Although largely devoid of a centralized, political party-like, leadership, this movement is nonetheless not devoid of a central project of change: it is about the satisfaction of human needs, it is about the meeting of youthful expectations, it is about a fair social and economic compact, it is about the political empowerment of people left out by 30 years of bureaucratic, militaristic and despotic authoritarianism, Mubarak style, and it is about - as far as it's possible to tell - delinking from corporate-driven globalization and its trickle down effects on Egypt felt there by the implementation of Mubarak style neo-liberalism (comprehensive and institutionalized corruption and personal enrichment willfully tolerated by the West mixed with high expenditures for the benefit of the military elite and their clienteles mixed with fiscal austerity and discipline for the rest of the people). Keeping this whole institutional arrangement and adding controlled elections is what imperial foreign policy in the Middle East, those who are setting themselves up as the architects of the "transition", and the global corporate media call "democracy".
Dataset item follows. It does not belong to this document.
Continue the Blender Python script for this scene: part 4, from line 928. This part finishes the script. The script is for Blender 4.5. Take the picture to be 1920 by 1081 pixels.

Absolutely none of the widespread grassroots demands, from effective socio-economic inclusion and justice to delinking from corporate-driven globalization and neoliberalism to an emphatic break with the past of bankrupt political parties, the indirect rule of the army, and the ruling NDP elites can be accomplished within the model of a US-imposed and Suleiman-controlled "co-ordinated transition to democracy". Thus, to the extent that this model advances and succeeds, so too will deepen the loss of the revolution that Egypt could sill have and that originates from youthful revolutionary spirit that today haunts the streets of its dusty and old cities and towns.
Resist1

well said

By Trout, K. at Feb 09, 2011 19:19 PM

The international media's descriptions of the revolution in Egypt are inappropriate, but not surprising. They seem to lack the vocabulary to describe the events and their actors. Just this morning Robert Fisk appeared on Democracy Now! referring to the protesters as "democrats" seeking american style "mulit-party democracy" and a "multi-party constitution". I applaud Mr. Fisk for his courage in staying on the streets of Cairo, however I question the validity of these statements. I've certainly not seen any interviews with the revolutionaries in Tahrir indicating any of these people want western democracy. I doubt the youth of Egypt are so deluded to believe representative constitutional democracy will bring about socio-economic justice. These people clearly want the NDP and all of its cronies (including the US) out of their lives so they can begin the work of constructing a just society.